When questioned why she did not stop and return she responded that she had not personally heard Trooper Masters clear the scene.  It was abundantly clear to this arbitrator that she either did not understand the most basic police procedure or she had another reason to continue on her self appointed mission.  The post had given her an instruction, she had acknowledged that instruction and then chose to do what she wanted.

Notwithstanding any ill will that might exist between her and Sergeant Perkins, no paramilitary organization can exist when persons fail to understand or accept the basic reporting structure.

The examples continued when asked why she did not stop at Working Man’s Friend to consult with police upon her return.  She responded that her radio was not working and that the post was only a minute away.

The basic point was missed that she had first hand information that could aid another police organization and such information, which was getting staler by the minute, could best be conveyed in person.  Instead she returned to the post.  When confronted by Sergeant Perkins she failed to say “I need to call the Cambridge Police Department first.”  Instead she gave the Sergeant only part of the story, telling her about nearly hitting the suspect, but failing to tell her about stopping at the station immediately after the robbery.

The final point noted by this arbitrator relates to a question asked about radio communication.  When asked if she tried another radio, or tried to contact Trooper Masters directly, or did she try another frequency, it was apparent that she had tried none of these..

One plausible explanation for these three answers is that Trooper White did not want to be in or around the Working Mans Friend even though a felony had occurred in which she had involvement.  This is a serious failure of the duty of any sworn police person.

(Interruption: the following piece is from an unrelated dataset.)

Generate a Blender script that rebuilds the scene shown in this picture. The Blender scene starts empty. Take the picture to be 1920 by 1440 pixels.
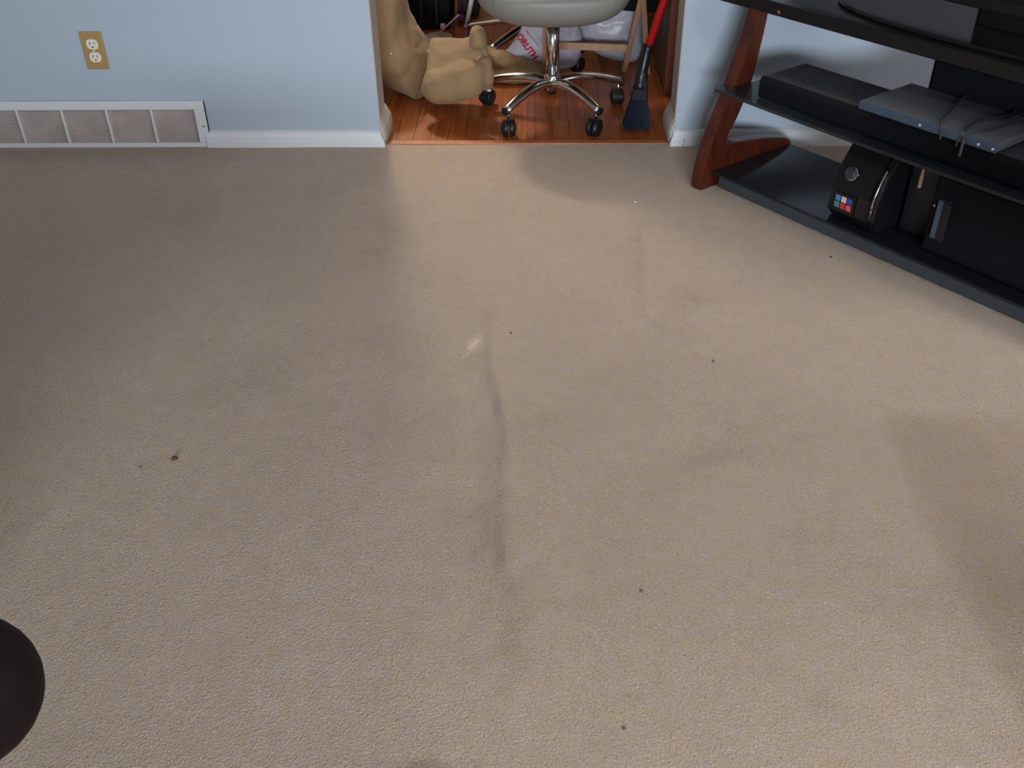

Even without the qualifying language about commensurate discipline, other arbitrators have held that a proper application of “progressive discipline” does allow a first time removal for a serious performance  of duty/ inefficiency infraction..

In a 1996 Cleveland Case wherein a Police Officer had lost her weapon, Arbitrator Allen wrote:

The discipline should be in proportion to the seriousness of the offense. Certain types of misconduct are so serious, by their nature, as to warrant a discharge for the first violation. Negligence can be so serious as to justify a discharge without prior warnings. The negligence of a police officer may justify a termination of employment without the application of ''progressive'' discipline.[1]

In conclusion, while the penalty appears severe, and it appears that Sergeant Perkins was very tough on the grievant, the bottom line is that the grievant did violate a significant rule of the Patrol and shows no sign of remorse or even understanding her infractions.

As a result, I find that just cause does exist to support the removal of the grievant from service with the Ohio State Highway Patrol.

DECISION AND AWARD :

            The grievance is denied.          

            Issued at London, Ohio this 15th. day of July, 2002.

_________________________
N. Eugene Brundige, Arbitrator


[1] In re: CITY OF CLEVELAND AND THE OHIO BENEVOLENT PATROLMAN’S ASSOCIATION, 106 LA 264, April 3, 1996 AAA 53-390-00444-95, Arbitrator Richard E. Allen.